In 2016, Illinois had a net loss of 37,508 residents, the highest of any state. Illinois has dropped from the fifth-most populous state to sixth, behind Pennsylvania. The outmigration is so noticeable that the Chicago Tribune is doing a series on the “Illinois exodus” caused by high costs, high taxes and poor public services.

James Heard paid $1,600 in property taxes on his five-bedroom Illinois house when he bought it in 1996. By 2016, the taxes had increased to $10,000 a year. That was no multimillion-dollar mansion. He sold the house for $325,000. Former Illinois resident, Mike Salva estimated that if the house he once owned in Illinois were in Colorado, where he lives now, he’d pay $1,827 a year in property tax. The actual tax bill in Illinois is $7,613.

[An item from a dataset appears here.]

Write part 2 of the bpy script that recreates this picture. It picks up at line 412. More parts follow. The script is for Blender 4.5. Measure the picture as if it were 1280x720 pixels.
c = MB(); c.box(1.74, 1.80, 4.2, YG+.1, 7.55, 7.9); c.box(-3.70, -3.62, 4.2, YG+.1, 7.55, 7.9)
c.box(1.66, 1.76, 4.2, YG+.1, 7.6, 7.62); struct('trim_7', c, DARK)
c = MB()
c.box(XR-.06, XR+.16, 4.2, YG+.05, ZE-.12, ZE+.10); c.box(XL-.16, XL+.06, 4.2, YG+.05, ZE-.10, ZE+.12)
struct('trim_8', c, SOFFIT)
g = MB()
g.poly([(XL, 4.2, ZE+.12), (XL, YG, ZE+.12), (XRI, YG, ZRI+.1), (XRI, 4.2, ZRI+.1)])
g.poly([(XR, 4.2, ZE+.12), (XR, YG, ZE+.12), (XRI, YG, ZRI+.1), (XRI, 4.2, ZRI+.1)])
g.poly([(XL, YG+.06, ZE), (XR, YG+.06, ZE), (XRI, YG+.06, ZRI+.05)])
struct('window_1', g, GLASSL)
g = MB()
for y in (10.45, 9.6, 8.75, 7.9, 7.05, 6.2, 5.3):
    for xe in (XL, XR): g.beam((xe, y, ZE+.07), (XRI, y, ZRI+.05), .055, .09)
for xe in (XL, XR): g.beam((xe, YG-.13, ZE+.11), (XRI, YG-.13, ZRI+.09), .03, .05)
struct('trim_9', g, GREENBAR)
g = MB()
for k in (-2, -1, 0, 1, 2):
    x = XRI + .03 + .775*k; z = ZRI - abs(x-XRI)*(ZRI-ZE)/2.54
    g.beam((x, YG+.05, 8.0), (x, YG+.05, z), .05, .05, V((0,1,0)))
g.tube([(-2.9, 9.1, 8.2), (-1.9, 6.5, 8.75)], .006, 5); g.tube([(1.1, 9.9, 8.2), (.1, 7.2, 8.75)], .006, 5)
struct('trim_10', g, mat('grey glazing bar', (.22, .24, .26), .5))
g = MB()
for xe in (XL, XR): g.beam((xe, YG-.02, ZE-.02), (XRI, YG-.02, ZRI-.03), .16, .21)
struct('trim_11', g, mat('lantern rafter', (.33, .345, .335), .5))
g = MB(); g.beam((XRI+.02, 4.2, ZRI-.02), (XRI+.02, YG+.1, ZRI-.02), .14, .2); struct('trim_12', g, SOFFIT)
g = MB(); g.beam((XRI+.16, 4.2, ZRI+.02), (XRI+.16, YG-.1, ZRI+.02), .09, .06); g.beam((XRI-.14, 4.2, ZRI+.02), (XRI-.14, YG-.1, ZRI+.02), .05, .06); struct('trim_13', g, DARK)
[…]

Sky-high taxes haven’t produced fiscal tranquility. Illinois puts its unfunded pension liability at $130 billion. Moody’s estimates it at more than $250 billion. Either way, the state is slowly going bankrupt. Earlier this month, Federal Reserve Bank of Chicago economists came out with a new plan: raise property taxes. They proposed a new 1 percent property tax hike for 30 years to pay down pension debt. If your home is worth $250,000, you’d pay $2,500 each year — for no new services.

If you support higher property taxes, which Democrats do, please explain why decades of high taxes didn’t solve Illinois’ budget problems. The answer is easy: collective bargaining. When you give governments more money, unions demand higher wages.

It’s what you’re seeing right now in Clark County. My former colleagues at the Nevada Policy Research Institute released a study last week showing that the average weekly wages of local government workers in Clark County were 22 percent higher than the national average. Private-sector workers here earned 15 percent less than the national average. Adjusted for cost of living, these employees are in the top 1 percent of local government workers nationwide. Yet SEIU has rejected a 2 percent salary increase and is demanding a 3.25 percent hike.

It’s good that Republicans have almost uniformly opposed property tax hikes, but there is more to do. The current property tax caps are vulnerable to a constitutional challenge, because they treat personal residences and commercial property differently. Republican gubernatorial front-runner Adam Laxalt and other Republican candidates should propose enshrining property tax caps in the state constitution.

As Illinois shows, raising taxes doesn’t solve the government’s problems. It just makes them more expensive.